Is there a romance between the two characters? I am sure
plenty of you are curious and I have to answer that question with a sad no. I
personally think the two would make a great couple but that just isn’t
happening now. We can only hope it happens down the road. I would like to
mention that there is a bit of a love square situation but, it’s a lot more
complicated than just that. If you’ve read the Seven Realms series, think the
first two books (those are the only ones I’ve read so I don’t know what happens
in the other two and cannot take those into consideration).
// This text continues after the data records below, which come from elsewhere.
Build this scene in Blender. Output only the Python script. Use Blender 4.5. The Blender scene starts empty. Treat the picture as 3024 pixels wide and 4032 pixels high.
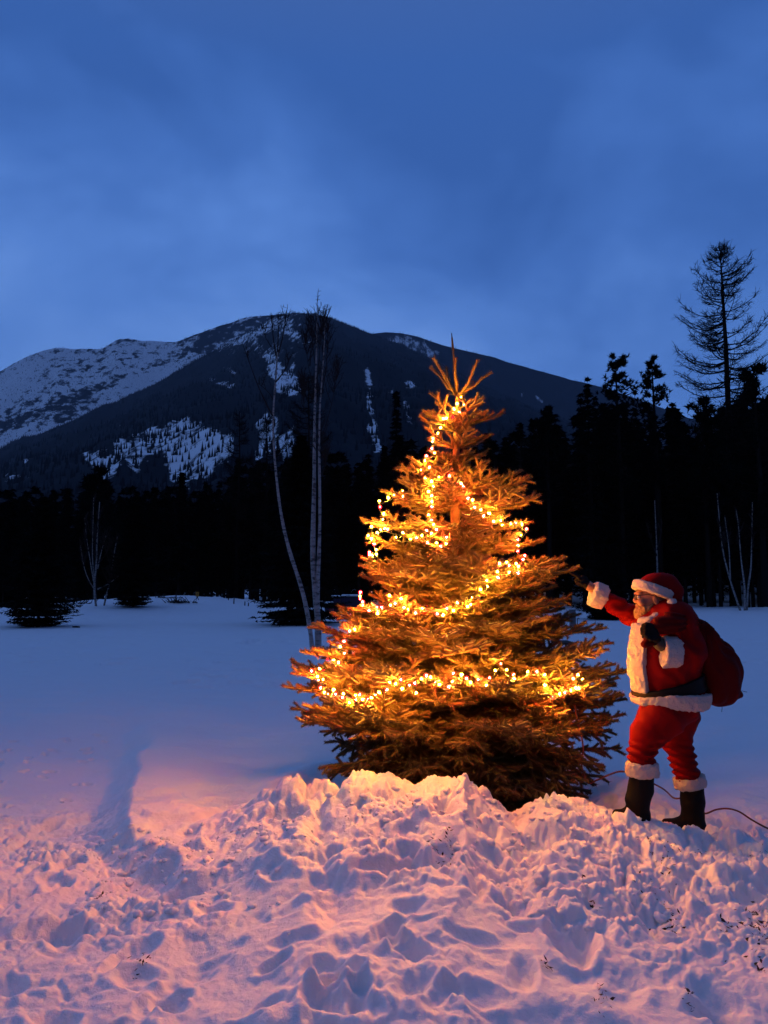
import bpy, math, random
import numpy as np
from mathutils import Vector

# ------------------------------------------------------------------ camera, sky, exposure
sc = bpy.context.scene
C = sc.collection
CAM_H, PITCH, FPX = 1.65, math.radians(5.77), 2912.0
cam_d = bpy.data.cameras.new('camera'); cam = bpy.data.objects.new('camera', cam_d); C.objects.link(cam)
cam.location = (0, 0, CAM_H); cam.rotation_euler = (math.radians(90) + PITCH, 0, 0)
cam_d.sensor_fit = 'VERTICAL'; cam_d.sensor_height = 36.0; cam_d.lens = 36.0 * FPX / 4032.0
cam_d.clip_start = 0.05; cam_d.clip_end = 60000
sc.camera = cam
sc.view_settings.view_transform = 'Standard'; sc.view_settings.look = 'None'
sc.view_settings.exposure = 0.0; sc.view_settings.gamma = 1.0
sc.render.engine = 'CYCLES'
sc.cycles.use_denoising = True
try: sc.cycles.denoiser = 'OPENIMAGEDENOISE'
except Exception: pass
sc.cycles.use_light_tree = True
sc.cycles.max_bounces = 5; sc.cycles.diffuse_bounces = 3; sc.cycles.glossy_bounces = 2
sc.cycles.transparent_max_bounces = 6; sc.cycles.volume_bounces = 0
sc.cycles.sample_clamp_indirect = 4.0
sc.cycles.use_adaptive_sampling = True; sc.cycles.adaptive_threshold = 0.015
sc.cycles.volume_step_rate = 5.0

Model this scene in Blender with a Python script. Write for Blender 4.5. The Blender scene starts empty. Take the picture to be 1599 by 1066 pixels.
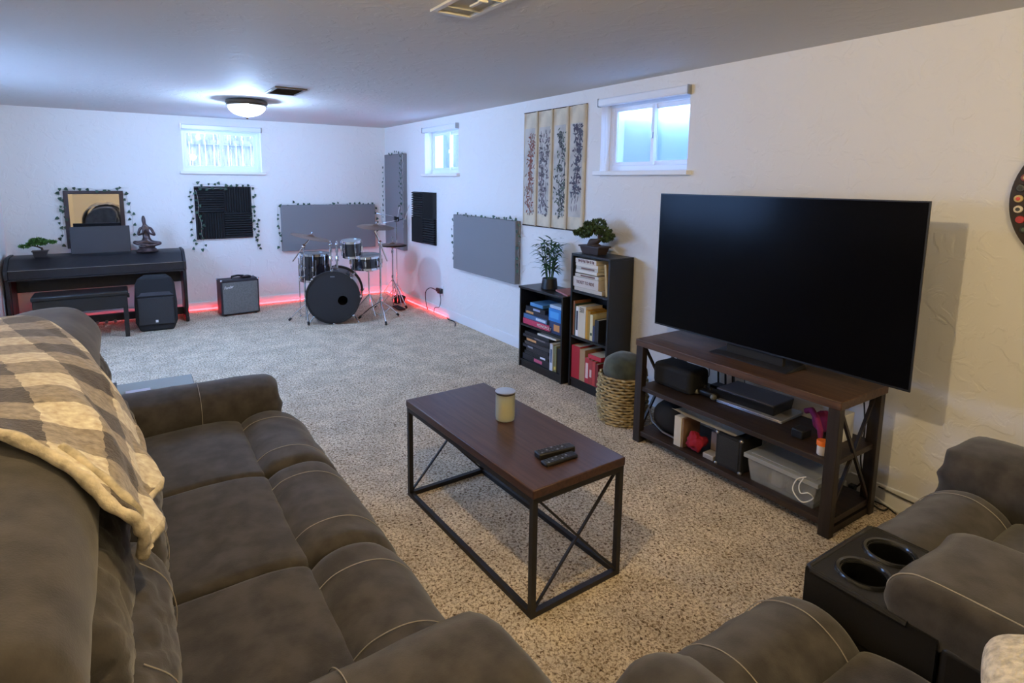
import bpy, bmesh, math, random
from mathutils import Vector, Matrix, noise
from math import pi, sin, cos, radians as rad

# ------------------------------------------------------------------ camera, light, exposure
SC = bpy.context.scene
COL = SC.collection
XR, YF, ZC, XL, YB = 3.147, 7.78, 2.324, -1.065, -2.3      # right wall, far wall, ceiling, left wall, back wall

cam = bpy.data.objects.new('camera', bpy.data.cameras.new('camera')); COL.objects.link(cam)
F_PX, PITCH, YAW, ROLL = 902.4, 0.13767, 0.56776, 0.00963
fw = Vector((sin(YAW)*cos(PITCH), cos(YAW)*cos(PITCH), -sin(PITCH)))
r0 = Vector((cos(YAW), -sin(YAW), 0)); u0 = r0.cross(fw)
rt = r0*cos(ROLL) + u0*sin(ROLL); up = rt.cross(fw)
cam.matrix_world = Matrix(((rt.x, up.x, -fw.x, 0), (rt.y, up.y, -fw.y, 0), (rt.z, up.z, -fw.z, 1.6), (0, 0, 0, 1)))
cam.data.sensor_width = 36; cam.data.lens = F_PX/1599*36
cam.data.shift_x = (799.5-769.67)/1599; cam.data.shift_y = (408.3-533)/1599
cam.data.clip_start = 0.02
SC.camera = cam

W = bpy.data.worlds.new('sky'); SC.world = W; W.use_nodes = True
WN = W.node_tree; bgn = WN.nodes['Background']
bgn.inputs['Color'].default_value = (0.24, 0.47, 1.0, 1); bgn.inputs['Strength'].default_value = 24.0

def add_light(name, kind, loc, energy, color, size=0.1, direction=None, size_y=None, portal=False):
    d = bpy.data.lights.new(name, kind); d.energy = energy; d.color = color
    if kind == 'AREA':
        d.size = size
        if size_y: d.shape = 'RECTANGLE'; d.size_y = size_y
        if portal: d.cycles.is_portal = True
    elif kind == 'SUN': d.angle = size
    else: d.shadow_soft_size = size
    o = bpy.data.objects.new(name, d); COL.objects.link(o); o.location = loc
    if direction: o.rotation_euler = Vector(direction).to_track_quat('-Z', 'Y').to_euler()
    return o
add_light('sun', 'SUN', (0, 0, 10), 9.0, (1, .96, .9), 0.01, (.25, .62, -.75))
add_light('window_daylight', 'AREA', (XR+.34, 2.99, 1.94), 1, (1, 1, 1), .95, (-1, 0, 0), .6, True)
add_light('window_daylight', 'AREA', (XR+.34, 6.08, 1.94), 1, (1, 1, 1), .95, (-1, 0, 0), .6, True)
add_light('window_daylight', 'AREA', (1.06, YF+.34, 1.94), 1, (1, 1, 1), .95, (0, -1, 0), .6, True)
add_light('window_daylight', 'AREA', (XL-.3, 5.15, 1.55), 1, (1, 1, 1), 2.1, (1, 0, 0), 1.4, True)  # sky portal for the added left-wall window
add_light('near_ceiling_lamp_bulb', 'POINT', (.50, 1.18, 2.215), 92, (1, .74, .38), .03)
add_light('back_room_lamp_bulb', 'POINT', (1.6, -1.2, 2.15), 55, (1, .76, .40), .08)
add_light('far_ceiling_lamp_bulb', 'POINT', (1.02, 5.86, 2.215), 132, (.42, .62, 1), .03)

SC.view_settings.view_transform = 'Standard'; SC.view_settings.look = 'None'
SC.view_settings.exposure = 0.0; SC.view_settings.gamma = 1.0; SC.view_settings.use_curve_mapping = False
SC.cycles.use_denoising = True
SC.cycles.max_bounces = 10; SC.cycles.diffuse_bounces = 6; SC.cycles.transparent_max_bounces = 16
SC.cycles.sample_clamp_indirect = 6.0

R = random.Random(7)

# ------------------------------------------------------------------ materials
MATS = {}
def srgb(r, g, b):
    f = lambda c: (c/255/12.92 if c/255 <= .04045 else ((c/255+.055)/1.055)**2.4)
    return (f(r), f(g), f(b))
def mat(name, col, rough=.6, metal=0., spec=.5, var=0., vscale=8., bump=0., bscale=60., col2=None, emit=None, estr=0.,
        trans=0., alpha=1., sheen=0., detail=4., coat=0., bdist=.01, stretch=None):
    if name in MATS: return MATS[name]
    m = bpy.data.materials.new(name); m.use_nodes = True; nt = m.node_tree; b = nt.nodes['Principled BSDF']
    I = b.inputs
    I['Base Color'].default_value = (*col, 1); I['Roughness'].default_value = rough; I['Metallic'].default_value = metal
    I['Specular IOR Level'].default_value = spec
    if trans: I['Transmission Weight'].default_value = trans
    if alpha < 1: I['Alpha'].default_value = alpha
    if sheen: I['Sheen Weight'].default_value = sheen; I['Sheen Roughness'].default_value = .5
    if coat: I['Coat Weight'].default_value = coat; I['Coat Roughness'].default_value = .1
    if emit: I['Emission Color'].default_value = (*emit, 1); I['Emission Strength'].default_value = estr
    tc = nt.nodes.new('ShaderNodeTexCoord'); src = tc.outputs['Object']
    if stretch:
        mp = nt.nodes.new('ShaderNodeMapping'); mp.inputs['Scale'].default_value = stretch
        nt.links.new(src, mp.inputs['Vector']); src = mp.outputs['Vector']
    if var or col2:
        n = nt.nodes.new('ShaderNodeTexNoise'); n.inputs['Scale'].default_value = vscale; n.inputs['Detail'].default_value = detail
        nt.links.new(src, n.inputs['Vector'])
        r = nt.nodes.new('ShaderNodeValToRGB'); nt.links.new(n.outputs['Fac'], r.inputs['Fac'])
        c2 = col2 or tuple(min(1, c*(1+var)) for c in col); c1 = col if col2 else tuple(c*(1-var) for c in col)
        r.color_ramp.elements[0].position = .36; r.color_ramp.elements[0].color = (*c1, 1)
        r.color_ramp.elements[1].position = .64; r.color_ramp.elements[1].color = (*c2, 1)
        nt.links.new(r.outputs['Color'], I['Base Color'])
    if bump:
        n = nt.nodes.new('ShaderNodeTexNoise'); n.inputs['Scale'].default_value = bscale; n.inputs['Detail'].default_value = 3
        nt.links.new(src, n.inputs['Vector'])
        bp = nt.nodes.new('ShaderNodeBump'); bp.inputs['Strength'].default_value = bump; bp.inputs['Distance'].default_value = bdist
        nt.links.new(n.outputs['Fac'], bp.inputs['Height']); nt.links.new(bp.outputs['Normal'], I['Normal'])
    MATS[name] = m
    return m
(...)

The world building on the other hand is a lot more straight
forward. The blurb said something about a Roman-like world and I actually kept on seeing it as more of a middle-eastern-like world. There
are so many mythological aspects weaved into this book too, like Jinns!!!!! That
definitely got me excited and I cannot wait to learn even more about this world
in the future instalments of the series.
In terms of plot, this book is brutal and I don’t say that
easily. Tahir doesn’t hold back on us. Laia for example, goes through a lot
not just emotionally, but physically as a result of her ‘owner’. The author
doesn’t dance around this but instead shows us and inadvertently makes us feel
the misery of the slaves. It’s one of the reasons why I had to put down the
book instead of finishing it that very day. Elias faces his own internal conflict with his beliefs and the beliefs of everyone he is surrounded by and he needs to find a way to be himself.
This book is also paced beautifully and is neither too fast or too slow. The tension is just right in this instalment although I imagine things are definitely going to get more intense in the future instalments.